A gente já vem sentindo as mudanças há algum tempo. Elas têm alterado a soberania alimentar, por exemplo. Se não chove mais nos tempos certos, seguindo as estações como eram, então não tem como você plantar mais, garantindo que essa plantação vai crescer e vai dar frutos. Há aí uma alteração.
A floresta mesmo, como um todo, já perde muito da sua biodiversidade com as altas secas, muitas plantas morrem e, inclusive, podem ser plantas que a gente utiliza para fazer os nossos rituais. Então a soberania alimentar e a cultura são altamente impactadas.
Agora muita gente fala mesmo que alguns vão sentir mais do que os outros. Claro: agora alguns sentem mais o que os outros. Mas, se não houver uma mudança agora, todo mundo vai sentir. Essas mudanças vão chegar para todo mundo. Porque quem é que garante a água que chega à cidade, que chega em qualquer outro lugar do mundo? É esse lugar que está ali preservado, que está ali produzindo. E muitos são o lugar onde a gente está, onde os indígenas estão, onde os quilombolas estão, as comunidades tradicionais que protegem com o seu próprio modo de vida. Então, se seca ali para nós, a gente é impactado primeiro porque é ali, direto. Mas isso vai chegar também para todo mundo.

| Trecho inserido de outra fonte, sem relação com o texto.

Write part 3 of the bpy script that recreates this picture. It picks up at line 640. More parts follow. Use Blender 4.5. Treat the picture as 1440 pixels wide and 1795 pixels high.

Na sua opinião, é possível manter essa agenda de mudanças climáticas em um modelo econômico capitalista? Como o capitalismo dialoga com toda essa violência?
Não é possível reduzir os efeitos das mudanças climáticas sem mudar esse sistema econômico. Essa produção desenfreada cada vez mais demanda exploração do meio ambiente e, quanto mais se explora dessa forma, mais se aumenta essas emissões.
Quando você faz o recorte Brasil, quem mais emite? O desmatamento e as queimadas. E muitas vezes o desmatamento está acontecendo para ceder áreas para a expansão agrícola, para o agronegócio. E as queimadas também em decorrência do desmatamento. Então, se não há uma mudança nesse modelo econômico, nessa forma de produção, não tem como diminuir as mudanças climáticas.
Não tem outro jeito além de uma mudança no modelo econômico e principalmente no modelo de produção e também no modelo industrial. Tem que diminuir a utilização de combustíveis fósseis, de carvão para essa produção também na indústria.